Fly Tying Recipe:
(Click the links below to purchase the materials from our store)
Hook: #6-12 Tiemco 5262 or 5263
Thread: Brown or tan 3/0 Monocord
Underbody: 2mm tan Fly Foam
Overbody: 2mm Tan, Rust, or purple Fly Foam
Legs: Medium brown round rubber legs
Hackle: Brown rooster neck or saddle, trimmed short
Body: Olive Krystal Chenille
Underwing: Rainbow Krystal Flash
Overwing: Cow or yearling elk hair
Thorax: Bronze Arizona Synthetic Peacock dubbing
Foamy drys seem to have taken over as the flies of choice for dry/dropper rigs these days, and guides love them for strike indicators as well as an occasional, surprising eat. Foam bugs are easily maintained, buoyant, and durable, and in most cases, are pretty easy to see on the water. What they generally lack, however, is actually getting eaten. Many of these pseudo-indicators are so heavily dressed for flotation that their realism and fish foolery suffer. Cue Jack Dennis, fly tying O.G. and the guy all of us now-getting-old guys learned to tie from. Dennis came up with his Amy’s Ant pattern around the year 2000, and took foam flies into a whole new realm.
Jack named this fly after his daughter Amy, and it’s the alliteration of her name coupled with its lineage that made him go with the “Ant” part of its surname. Amy’s Ant is anything but an actual ant imitation, but does a stellar job of crossing over for a hopper, cicada, and stonefly all while being tough, durable, and exceedingly buoyant.

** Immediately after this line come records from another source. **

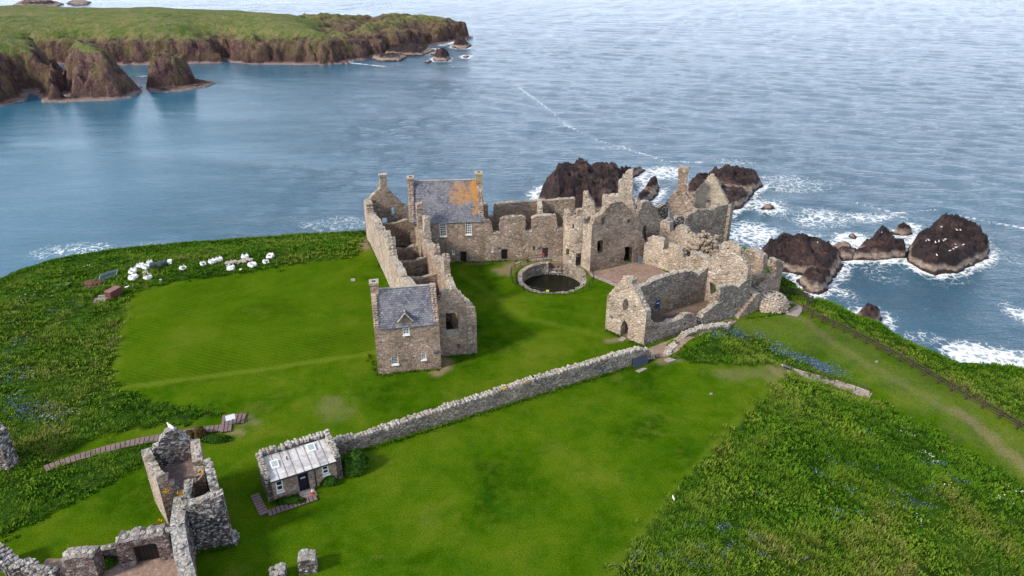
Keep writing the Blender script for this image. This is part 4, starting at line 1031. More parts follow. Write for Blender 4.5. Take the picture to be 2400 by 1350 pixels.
# ================================================================== slate roofed hall and the broken north range
def hall():
    d = Vector((.995, .10)).normalized(); pn = Vector((-d.y, d.x)); N0 = Vector((-14.9, 98.35)); L = 10.85; dep = 6.5
    t = thing('slate_roofed_hall', 'two storey hall with orange lichen on its grey slate roof', 'building', (-9.5, 98.8, 0))
    w = Wall(N0, N0 + d * L, .9); ze = 6.35
    wr = [rect(w, Z1(p)) for p in ([(817, 617), (882, 617), (885, 742), (820, 742)], [(1074, 602), (1134, 602), (1137, 726), (1077, 726)])]
    dr = rect(w, Z1([(1025, 900), (1086, 900), (1088, 998), (1027, 998)])); dr = (dr[0], dr[1] - .05, dr[2], dr[3])
    sm = rect(w, Z1([(945, 880), (963, 880), (963, 922), (945, 922)])); sl = rect(w, Z1([(1208, 668), (1220, 668), (1220, 708), (1208, 708)]))
    wall(t, w, [(0, ze), (w.L, ze)], [rp(r) for r in wr + [dr, sm, sl]], -.7, 'stone', 'front_wall', 0, False, holerough=0)
    for r in wr: pane_window(t, w, r, 3, 5, bar=.06)
    plank_door(t, w, dr); pane_window(t, w, sm, 1, 2, frame=.08)
    zr = 11.55; BL, BR = N0 + pn * dep, N0 + d * L + pn * dep; F0, F1 = N0, N0 + d * L
    for a, b in ((BL, F0), (F1, BR)):
        g = Wall(a, b, .8); g.p0 += g.n * .004; g.p1 += g.n * .004
        wall(t, g, [(0, ze + .2), (g.L * .5 - .45, zr + .25), (g.L * .5 + .45, zr + .25), (g.L, ze + .2)], [], -3, 'house', 'gable_wall', .03, True, (.10, .15), label='sunlit gable of the hall' if a == BL else None)
    bk = Wall(BR, BL, .8); wall(t, bk, [(.05, ze), (bk.L - .05, ze)], [], -3, 'stone', 'rear_wall', 0, False, ext=False)
    i = d * .62; ml, mr = (F0 + BL) / 2 + i, (F1 + BR) / 2 - i
    slab_roof(t, X3(F0 + i, ze), X3(F1 - d * .2, ze), X3(ml, zr), X3(mr, zr), 'slatelich')
    slab_roof(t, X3(F1 - i, ze) + X3(pn * dep, 0), X3(F0 + i, ze) + X3(pn * dep, 0), X3(mr, zr), X3(ml, zr), 'slate')
    mb = MB(); mb.tube([X3(ml, zr + .16), X3(mr, zr + .16)], .13, 6); mb.build('ridge_coping', M['cap'], t)
    a = math.atan2(d.y, d.x)
    chimney(t, X3((F0 + BL) / 2 + d * .45, zr - .9), .85, 1.3, 1.75, a, 'house'); chimney(t, X3((F1 + BR) / 2 - d * .45, zr - 1.6), .9, 1.3, 2.85, a, 'ochre')
    # ------------------ broken range east of it
    t2 = thing('roofless_north_range', 'roofless range with tall window gaps between the slate roofed hall and the round stair turret', 'ruin', (3, 100, 0))
    e0 = N0 + d * (L + .01); e1 = N0 + d * 22.9
    x = Wall(e0, e1, .9)
    top = x.px(Z1([(1262, 575), (1320, 590), (1345, 630), (1352, 706), (1420, 704), (1420, 585), (1450, 562), (1540, 550), (1640, 540), (1678, 565), (1682, 694), (1738, 690), (1740, 570), (1790, 548), (1900, 540), (1985, 530), (1998, 670), (2058, 668), (2068, 560)]))
    d2 = rect(x, Z1([(1435, 876), (1500, 876), (1500, 978), (1437, 980)])); d3 = rect(x, Z1([(1847, 863), (1911, 863), (1908, 975), (1845, 978)]))
    s2 = rect(x, Z1([(1338, 850), (1352, 850), (1352, 898), (1338, 898)])); s3 = rect(x, Z1([(1753, 848), (1775, 848), (1775, 886), (1753, 886)]))
    wall(t2, x, top, [rp(r) for r in (d2, d3, s2, s3)], -.8, 'stone', 'front_wall', .07, True, holerough=.02)
    plank_door(t2, x, d2, .3); pane_window(t2, x, s2, 1, 3, frame=.07)
    for p in ([(1352, 715), (1420, 712)], [(1680, 702), (1742, 697)], [(1996, 682), (2060, 678)]):
        mb = MB(); r = x.px(Z1(p)); mb.obox(x.P(r[0][0], r[0][1] - .08, .5), x.d * (r[1][0] - r[0][0]), x.n * .56, (0, 0, .12), .02)
        mb.build('sill', M['cap'], t2)
    y = Wall(e0 + pn * 6.4 - d * .4, e1 + pn * 6.4 + d * 2.6, .9)
    top = y.px(Z1([(1262, 425), (1300, 420), (1305, 548), (1358, 552), (1364, 425), (1500, 412), (1700, 400), (1930, 385), (2000, 380), (2120, 372), (2260, 358)]))
    wall(t2, y, top, [], -4, 'stone', 'rear_wall', .05, True)
    v = Wall(V2(y.P(9.55, 0, -3.2)), V2(y.P(9.75, 0, -.02)), .7); 
    wall(t2, v, [(0, 5.6), (1.2, 6.7), (v.L, 7.2)], [], -.5, 'pale', 'cross_wall', .1)
    sheet('north_range_floor', [tuple(e0 + pn * .8), tuple(e1 + pn * .8), tuple(e1 + pn * 6.5), tuple(e0 + pn * 6.5)], M['floor'], .08, 'bare floor of the roofless range')
    for k, (wl, p, lab) in enumerate(((x, [(1393, 852), (1425, 852), (1425, 867), (1393, 867)], 'little blue sign beside the middle dark door of the north range'), (x, [(1800, 850), (1830, 850), (1830, 864), (1800, 864)], 'little blue sign left of the open doorway near the turret'))):
        sign_board(lab, wl, Z1(p))
M['ochre'] = stone_mat('ochre lichened stone', [(.26, .19, .09), (.34, .27, .15), (.30, .22, .10), (.38, .31, .2)], (.33, .28, .2), 2.1, .12, .2, .2, .6, 2.4)
hall()

# ================================================================== turret, gabled block, east range
ZB = lambda pts: q(1300, 380, 4.286, pts)
ZC = lambda pts: q(1380, 560, 4.286, pts)
ZN = lambda pts: q(1480, 380, 9.642, pts)
ZR = lambda pts: q(1440, 480, 8.436, pts)
def ring_wall(parent, c, r, T, a0, a1, zf, z0, mat, name, holes=(), caps=True, seg=.35, capr=(.12, .2)):
    """curved wall: angles in degrees, zf(angle) gives the top; holes: (a0, a1, z0, z1)"""
    mb = MB(); angs = set()
    n = max(6, int(abs(a1 - a0) * math.pi / 180 * r / seg))
    for i in range(n + 1): angs.add(round(a0 + (a1 - a0) * i / n, 2))
    for h in holes: angs.add(h[0]); angs.add(h[1])
    angs = sorted(angs)
    pt = lambda a, rr, z: Vector((c[0] + rr * math.cos(math.radians(a)), c[1] + rr * math.sin(math.radians(a)), z))
    tz = {a: zf(a) + random.uniform(-.08, .08) for a in angs}
    def seg_box(a, b, za, zb0, zb1):
        P = [pt(a, r - T, za), pt(b, r - T, za), pt(b, r, za), pt(a, r, za), pt(a, r - T, zb0), pt(b, r - T, zb1), pt(b, r, zb1), pt(a, r, zb0)]
        i = mb.add(P)
        for f in ((0, 1, 2, 3), (7, 6, 5, 4), (3, 2, 6, 7), (1, 0, 4, 5), (0, 3, 7, 4), (2, 1, 5, 6)): mb.f.append(tuple(i + k for k in f)[::-1])
    for a, b in zip(angs[:-1], angs[1:]):
        m_ = (a + b) / 2; hs = [h for h in holes if h[0] <= m_ <= h[1]]
        if hs:
            h = hs[0]
            if h[2] > z0 + .01: seg_box(a, b, z0, h[2], h[2])
            zz = h[3]
            if len(hs) > 1: seg_box(a, b, zz, hs[1][2], hs[1][2]); zz = hs[1][3]
            seg_box(a, b, zz, tz[a], tz[b])
        else: seg_box(a, b, z0, tz[a], tz[b])
        if caps:
            for rr in np.arange(.2, T, .36):
                s_ = random.uniform(*capr); p = pt(m_ + random.uniform(-1, 1), r - rr, (tz[a] + tz[b]) / 2); mb.stone((p.x, p.y, p.z - .02), s_ * 1.2, s_, s_ * .7, random.random() * 3)
    return mb.build(name, M[mat], parent)

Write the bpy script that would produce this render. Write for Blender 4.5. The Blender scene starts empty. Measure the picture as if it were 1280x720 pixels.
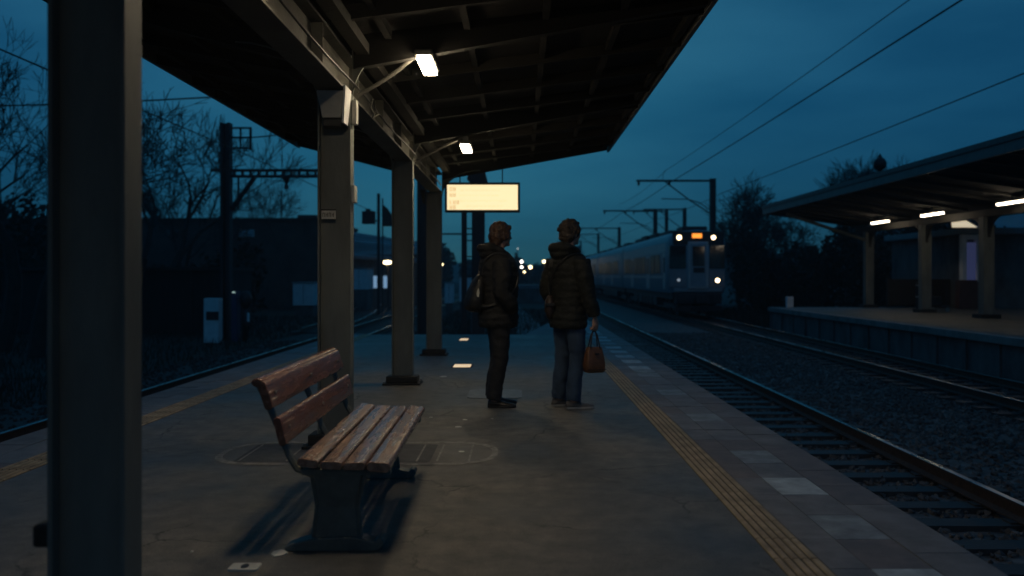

Amy’s Ant isn’t a “guide fly” as it requires a solid set of tying skills and particular care with proportions and thread control. Combining foam, Krystal Chenille, a bit of trimmed down hackle, a pile of lively rubber legs, and some elk hair topping a flashy underwing, Amy’s Ant is beautifully generic enough to cross over for a variety of dietary staples in the trout world.
The trimmed hackle palmered through the shiny Krystal Chenille body sets this fly low on the surface, while the double-layer foam overbody allows for a bit of color variegation as well as a built-in life preserver to keep it on top even after repeated assaults. The elk-hair wing sits at just the right angle to make the fly super visible even in choppy water, and assures the fly lands upright every time. The shape of the foam head helps to spread out the hair a bit to imitate the fluttering wings of a bug in trouble.
A splash of multicolored flash as an underwing, and two sets of long rubber legs complete the fly and add fish attracting-sparkle and movement.
My friend Pat Dorsey loves this pattern as much or more than I do. Dorsey is a guide, and a field editor for Fly Fisherman, and has guided more days than your favorite three guides put together. His home water is the South Platte here in Colorado, and it’s famous for its picky, small-fly-oriented denizens. Dorsey regularly crushes these snooty fish with a #8 olive Amy’s Ant, much to the chagrin of those throwing size 22 micro emergers.
Typically the Amy’s Ant is fished on a stout 0X to 3X leader, most often with a beadhead dropper like a Two Bit Hooker or Pat’s Rubber Legs riding along underneath. Fished close to the bank as a single fly, Amy’s Ant fools some of the pickiest fish into making that mistake we all hope for. It’s a versatile summertime dry that imitates a plethora of insects, and acts as a simple attractor when needed.
As I sat down to write this article, I messaged Jack Dennis, who replied with a fairly complicated storyline regarding this fly, and its inception at the hands of his wife and then soon-to-be Vice President Dick Cheney. It seems the two were paired up as a team in the Jackson Hole One Fly event, and they conspired to get Jack to design a fly for them. Jack mashed up his original Amy’s Stone pattern with a Chernobyl Ant and a couple other Western patterns he had taken a liking to, and the result is what you see here.
The Dennis/Cheney team came in fourth using this fly, but the first- as well as last-place teams used it as well! Cheney was later interviewed during a fishing segment for an outdoor television show. When asked what his favorite fly was, he named Amy’s Ant.
Dennis immediately imagined the money rolling in from such a high-profile endorsement, and was excited to see the broadcast, but that just happened to be the week of 9/11, and the episode was never shown. Despite all that, Amy’s Ant became hugely popular and is Dennis’s most popular and best-selling pattern. That’s endorsement enough.